FWIW i saw some data that those IRR of return were a bit bogus. But I forget where I saw it. I think overall the returns will fall.

I look in chicago the things being funded and they are getting a ton of money with mediocre founders/business models. I mean outcome health got funded at 5 billiion with 200 million cash out. And that was goldman and google. The founders best friend has a different company that got like 100 million or so in funding and has 20 competitors. Even in SV you see juicero type deals being funded.

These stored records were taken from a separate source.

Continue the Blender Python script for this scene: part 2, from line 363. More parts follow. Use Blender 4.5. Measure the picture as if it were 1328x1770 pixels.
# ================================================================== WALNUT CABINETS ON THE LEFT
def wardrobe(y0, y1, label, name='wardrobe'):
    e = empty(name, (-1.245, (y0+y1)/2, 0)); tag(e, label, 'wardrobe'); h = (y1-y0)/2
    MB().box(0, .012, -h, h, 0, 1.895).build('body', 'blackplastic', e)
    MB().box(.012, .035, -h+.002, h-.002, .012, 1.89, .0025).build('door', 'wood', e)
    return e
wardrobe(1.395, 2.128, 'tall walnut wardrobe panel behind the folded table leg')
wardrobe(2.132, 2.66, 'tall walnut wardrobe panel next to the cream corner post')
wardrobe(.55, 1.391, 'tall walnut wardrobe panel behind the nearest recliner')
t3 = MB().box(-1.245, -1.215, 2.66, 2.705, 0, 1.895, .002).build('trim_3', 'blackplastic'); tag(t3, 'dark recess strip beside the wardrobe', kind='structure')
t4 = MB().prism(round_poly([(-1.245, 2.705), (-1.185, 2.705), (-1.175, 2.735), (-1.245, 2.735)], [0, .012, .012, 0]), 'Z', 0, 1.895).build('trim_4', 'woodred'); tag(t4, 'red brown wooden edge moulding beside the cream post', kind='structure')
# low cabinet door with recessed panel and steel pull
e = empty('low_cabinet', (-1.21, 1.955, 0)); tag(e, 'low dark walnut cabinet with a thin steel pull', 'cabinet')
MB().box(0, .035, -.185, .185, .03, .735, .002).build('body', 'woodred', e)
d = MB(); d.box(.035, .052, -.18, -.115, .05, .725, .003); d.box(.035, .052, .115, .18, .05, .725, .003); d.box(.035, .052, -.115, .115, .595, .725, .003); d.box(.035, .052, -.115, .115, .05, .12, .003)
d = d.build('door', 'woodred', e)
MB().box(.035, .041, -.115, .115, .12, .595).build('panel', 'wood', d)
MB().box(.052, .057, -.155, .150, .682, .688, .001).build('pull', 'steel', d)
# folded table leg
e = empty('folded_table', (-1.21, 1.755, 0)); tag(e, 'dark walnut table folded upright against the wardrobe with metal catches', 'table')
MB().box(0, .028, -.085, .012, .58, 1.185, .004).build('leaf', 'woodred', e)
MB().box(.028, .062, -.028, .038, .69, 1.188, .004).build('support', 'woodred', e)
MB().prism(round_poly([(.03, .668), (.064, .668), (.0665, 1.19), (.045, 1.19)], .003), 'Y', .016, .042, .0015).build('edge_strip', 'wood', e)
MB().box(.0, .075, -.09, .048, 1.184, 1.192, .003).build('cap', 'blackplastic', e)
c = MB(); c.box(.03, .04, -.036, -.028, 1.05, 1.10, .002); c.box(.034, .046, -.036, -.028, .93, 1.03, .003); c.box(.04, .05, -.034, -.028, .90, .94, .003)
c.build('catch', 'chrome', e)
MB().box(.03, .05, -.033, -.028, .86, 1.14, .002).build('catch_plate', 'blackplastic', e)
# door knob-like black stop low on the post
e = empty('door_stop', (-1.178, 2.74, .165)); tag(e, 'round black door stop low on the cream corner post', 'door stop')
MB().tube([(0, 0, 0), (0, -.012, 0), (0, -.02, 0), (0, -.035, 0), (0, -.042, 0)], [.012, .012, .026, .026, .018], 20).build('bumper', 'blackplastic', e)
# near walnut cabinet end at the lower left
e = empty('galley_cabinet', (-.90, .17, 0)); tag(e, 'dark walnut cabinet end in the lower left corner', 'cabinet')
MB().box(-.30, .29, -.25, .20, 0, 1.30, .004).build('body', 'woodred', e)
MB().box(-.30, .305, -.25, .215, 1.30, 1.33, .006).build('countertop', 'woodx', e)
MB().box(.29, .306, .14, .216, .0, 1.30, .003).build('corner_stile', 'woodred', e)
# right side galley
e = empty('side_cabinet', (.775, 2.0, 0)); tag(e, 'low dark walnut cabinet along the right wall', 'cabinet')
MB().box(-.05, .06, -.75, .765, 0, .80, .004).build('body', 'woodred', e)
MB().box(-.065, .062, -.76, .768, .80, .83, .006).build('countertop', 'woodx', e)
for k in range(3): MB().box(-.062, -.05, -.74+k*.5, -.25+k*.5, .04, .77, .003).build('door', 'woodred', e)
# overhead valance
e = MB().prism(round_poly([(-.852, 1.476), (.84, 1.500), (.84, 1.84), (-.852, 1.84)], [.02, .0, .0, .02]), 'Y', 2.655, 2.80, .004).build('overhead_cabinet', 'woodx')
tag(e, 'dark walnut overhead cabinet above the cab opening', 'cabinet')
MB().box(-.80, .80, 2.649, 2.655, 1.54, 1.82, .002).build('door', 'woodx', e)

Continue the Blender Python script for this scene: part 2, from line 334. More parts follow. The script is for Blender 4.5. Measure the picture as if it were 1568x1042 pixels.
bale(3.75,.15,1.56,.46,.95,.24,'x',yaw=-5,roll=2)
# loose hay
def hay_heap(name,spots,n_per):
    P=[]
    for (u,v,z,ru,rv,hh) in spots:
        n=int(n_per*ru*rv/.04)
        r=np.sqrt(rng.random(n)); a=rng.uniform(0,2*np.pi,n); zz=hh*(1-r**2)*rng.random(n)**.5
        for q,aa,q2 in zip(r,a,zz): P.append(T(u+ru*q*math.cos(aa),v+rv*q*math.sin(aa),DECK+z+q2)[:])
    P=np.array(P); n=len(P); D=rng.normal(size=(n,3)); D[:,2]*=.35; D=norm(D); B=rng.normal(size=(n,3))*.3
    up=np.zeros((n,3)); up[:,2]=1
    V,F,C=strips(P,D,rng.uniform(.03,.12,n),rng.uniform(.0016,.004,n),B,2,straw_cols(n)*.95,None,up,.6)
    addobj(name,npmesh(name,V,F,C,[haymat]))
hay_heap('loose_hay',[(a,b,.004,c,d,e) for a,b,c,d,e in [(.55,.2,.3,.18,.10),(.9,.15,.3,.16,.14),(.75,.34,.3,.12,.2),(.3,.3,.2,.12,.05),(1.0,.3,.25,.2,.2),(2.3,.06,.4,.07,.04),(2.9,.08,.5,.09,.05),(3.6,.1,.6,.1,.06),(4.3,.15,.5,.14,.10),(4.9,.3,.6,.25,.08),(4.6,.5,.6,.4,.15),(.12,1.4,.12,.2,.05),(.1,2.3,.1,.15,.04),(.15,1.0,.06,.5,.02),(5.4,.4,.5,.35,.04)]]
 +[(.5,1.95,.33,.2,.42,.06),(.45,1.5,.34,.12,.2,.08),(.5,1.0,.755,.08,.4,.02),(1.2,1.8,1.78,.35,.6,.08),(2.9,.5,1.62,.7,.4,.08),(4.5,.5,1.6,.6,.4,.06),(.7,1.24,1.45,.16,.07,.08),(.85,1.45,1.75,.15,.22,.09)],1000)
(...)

10 years ago you could find good deals. 4 years ago reasonable. Everything I see now looks like top of y2k ipo market funding levels.

 
traderlife:
Personally I hate vc right now. I mean it’s sexy and the ideal place to be but the deal quality looks awful to me. Instead of putting 50 million into fb ten years ago the competition is now forcing firms to put 100–500 million with some founder cash out into marginal firms with 20 competitors. Especially anything remotely connected to “platform potential”. Returns are going to be awful in vc and though you get a nice 2% carry the ability to generate the longer term 20% performance fees seem impaired.

Personal opinion i would take the banking job just because vc seems saturated now.

Good luck. I would really look outside the box as a lotion investments now look really challenged.

yeah, but the job function seems very interesting, wouldn't you say?

 

Disruption examples are 2 out of 3 I’ve challenged on economics (naked capitalism has a good Alt-opinion series but I’m no expert on Uber....

It’s nye I can’t fully comment.

Facebook raised a couple hundred millions in other rounds ?....Uber is at 10+ billion plus so fits my narrative of much more expensI’ve investments ignoring my concerns on business model.

Apple....was a public company?....essentially were close to bankrupt and had to reinvent on failing cash flow so close to start up situation. They raised one round from Microsoft. I don’t remember a second raise.